Part of the problem here – and this is another of the great worries for New Zealand – is that the All Black tight forwards simply couldn’t hang on to the ball in the building up of phases, and a potentially weak Wallaby inside back combination was rarely under any pressure.

When they were they looked very vulnerable, and it was a major failure on the part of the New Zealand loosies, particularly Kieran Read who produced the worst performance I have ever seen from him, that let Nick Phipps and Bernard Foley off the hook time and again. Who knows what might have happened had Will Genia and Quade Cooper been there and given that much latitude.

The All Black backs are going to have to deal with mad rushing defences from here on right through the World Cup, and if their passing and option-taking doesn’t improve dramatically the team is going to have to rely on game breakers to get them through.

The trouble is many of their established game breakers are running on three cylinders.
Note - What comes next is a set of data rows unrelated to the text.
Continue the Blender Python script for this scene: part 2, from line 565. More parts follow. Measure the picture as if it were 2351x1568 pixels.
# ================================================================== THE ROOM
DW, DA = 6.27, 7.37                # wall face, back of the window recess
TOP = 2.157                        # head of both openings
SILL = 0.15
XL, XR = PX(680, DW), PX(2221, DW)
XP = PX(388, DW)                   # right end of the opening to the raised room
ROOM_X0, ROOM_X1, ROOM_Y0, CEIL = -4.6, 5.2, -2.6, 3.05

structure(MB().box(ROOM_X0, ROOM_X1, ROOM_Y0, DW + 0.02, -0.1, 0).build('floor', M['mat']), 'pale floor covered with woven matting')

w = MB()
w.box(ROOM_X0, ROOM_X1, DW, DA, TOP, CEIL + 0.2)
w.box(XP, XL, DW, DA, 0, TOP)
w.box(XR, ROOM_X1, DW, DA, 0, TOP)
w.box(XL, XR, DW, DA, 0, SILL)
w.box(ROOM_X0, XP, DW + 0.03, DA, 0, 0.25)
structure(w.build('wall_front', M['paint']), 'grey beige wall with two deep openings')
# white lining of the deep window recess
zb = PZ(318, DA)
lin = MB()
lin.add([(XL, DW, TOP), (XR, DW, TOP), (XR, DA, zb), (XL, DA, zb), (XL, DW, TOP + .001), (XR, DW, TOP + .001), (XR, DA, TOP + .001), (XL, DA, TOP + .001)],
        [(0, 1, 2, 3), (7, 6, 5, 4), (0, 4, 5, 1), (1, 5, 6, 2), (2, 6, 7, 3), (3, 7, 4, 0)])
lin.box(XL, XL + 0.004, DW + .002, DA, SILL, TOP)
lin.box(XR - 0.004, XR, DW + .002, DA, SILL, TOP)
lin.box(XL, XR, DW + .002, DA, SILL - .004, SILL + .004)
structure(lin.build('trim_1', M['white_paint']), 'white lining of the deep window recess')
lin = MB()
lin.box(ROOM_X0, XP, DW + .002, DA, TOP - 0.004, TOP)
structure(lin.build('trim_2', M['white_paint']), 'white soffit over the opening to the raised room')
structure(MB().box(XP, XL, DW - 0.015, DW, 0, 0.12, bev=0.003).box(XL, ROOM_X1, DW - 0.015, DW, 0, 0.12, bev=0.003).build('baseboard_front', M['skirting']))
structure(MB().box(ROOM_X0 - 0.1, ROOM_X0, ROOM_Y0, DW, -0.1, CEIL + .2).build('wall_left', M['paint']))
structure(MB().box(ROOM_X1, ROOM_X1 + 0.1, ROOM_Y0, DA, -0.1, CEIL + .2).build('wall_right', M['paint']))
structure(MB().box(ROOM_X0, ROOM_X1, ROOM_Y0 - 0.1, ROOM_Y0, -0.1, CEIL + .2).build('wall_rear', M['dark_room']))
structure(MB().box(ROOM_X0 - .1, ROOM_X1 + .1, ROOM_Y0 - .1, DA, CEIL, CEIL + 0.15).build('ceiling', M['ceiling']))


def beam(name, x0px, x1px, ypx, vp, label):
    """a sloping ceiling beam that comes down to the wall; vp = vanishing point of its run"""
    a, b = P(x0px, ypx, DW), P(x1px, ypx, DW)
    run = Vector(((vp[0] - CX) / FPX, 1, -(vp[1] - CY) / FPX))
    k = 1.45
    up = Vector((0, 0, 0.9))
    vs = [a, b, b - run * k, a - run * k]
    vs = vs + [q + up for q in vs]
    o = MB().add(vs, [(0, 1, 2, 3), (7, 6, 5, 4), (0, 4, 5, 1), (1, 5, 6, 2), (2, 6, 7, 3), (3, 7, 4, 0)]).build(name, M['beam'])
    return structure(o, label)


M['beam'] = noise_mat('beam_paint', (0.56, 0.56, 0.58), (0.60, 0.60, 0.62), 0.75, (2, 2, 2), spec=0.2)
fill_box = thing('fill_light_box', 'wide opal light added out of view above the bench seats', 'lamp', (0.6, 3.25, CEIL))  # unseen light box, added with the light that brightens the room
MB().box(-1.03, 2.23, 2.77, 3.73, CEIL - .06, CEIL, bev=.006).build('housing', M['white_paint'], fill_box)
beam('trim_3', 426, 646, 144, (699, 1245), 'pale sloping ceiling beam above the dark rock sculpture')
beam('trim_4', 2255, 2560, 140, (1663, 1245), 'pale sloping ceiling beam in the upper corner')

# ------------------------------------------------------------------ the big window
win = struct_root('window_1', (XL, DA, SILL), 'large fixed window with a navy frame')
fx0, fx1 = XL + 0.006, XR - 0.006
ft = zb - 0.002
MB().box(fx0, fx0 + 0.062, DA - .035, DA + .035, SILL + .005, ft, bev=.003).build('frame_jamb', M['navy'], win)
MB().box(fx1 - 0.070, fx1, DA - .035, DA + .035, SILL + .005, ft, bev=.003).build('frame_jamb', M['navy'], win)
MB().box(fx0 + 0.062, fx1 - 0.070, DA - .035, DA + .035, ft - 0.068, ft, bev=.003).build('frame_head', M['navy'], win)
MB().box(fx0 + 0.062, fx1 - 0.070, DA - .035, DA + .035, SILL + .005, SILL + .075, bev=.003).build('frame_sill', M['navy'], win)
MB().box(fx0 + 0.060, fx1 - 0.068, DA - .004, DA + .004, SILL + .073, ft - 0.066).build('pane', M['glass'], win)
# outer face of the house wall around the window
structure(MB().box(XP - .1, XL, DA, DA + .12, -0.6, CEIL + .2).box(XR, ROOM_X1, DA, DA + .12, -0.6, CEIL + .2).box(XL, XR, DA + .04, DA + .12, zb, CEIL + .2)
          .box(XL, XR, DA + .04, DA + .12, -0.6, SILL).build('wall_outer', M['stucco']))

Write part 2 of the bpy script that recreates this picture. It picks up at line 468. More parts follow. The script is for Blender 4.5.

Julian Savea seems to have decided to be Mr Anonymous at the moment. The midfield looks short of real pace, something that the return of Ma’a Nonu won’t improve greatly.

Naturally, Steve Hansen says this is the right time to have a downer. But with so many key players currently on auto-pilot, New Zealanders will be hoping that Eden Park will weave its customary magic and bring the All Blacks to life.

It doesn’t pay to let Wallaby teams become too confident. We’ve seen in the past that leads to a tendency for them to win World Cups.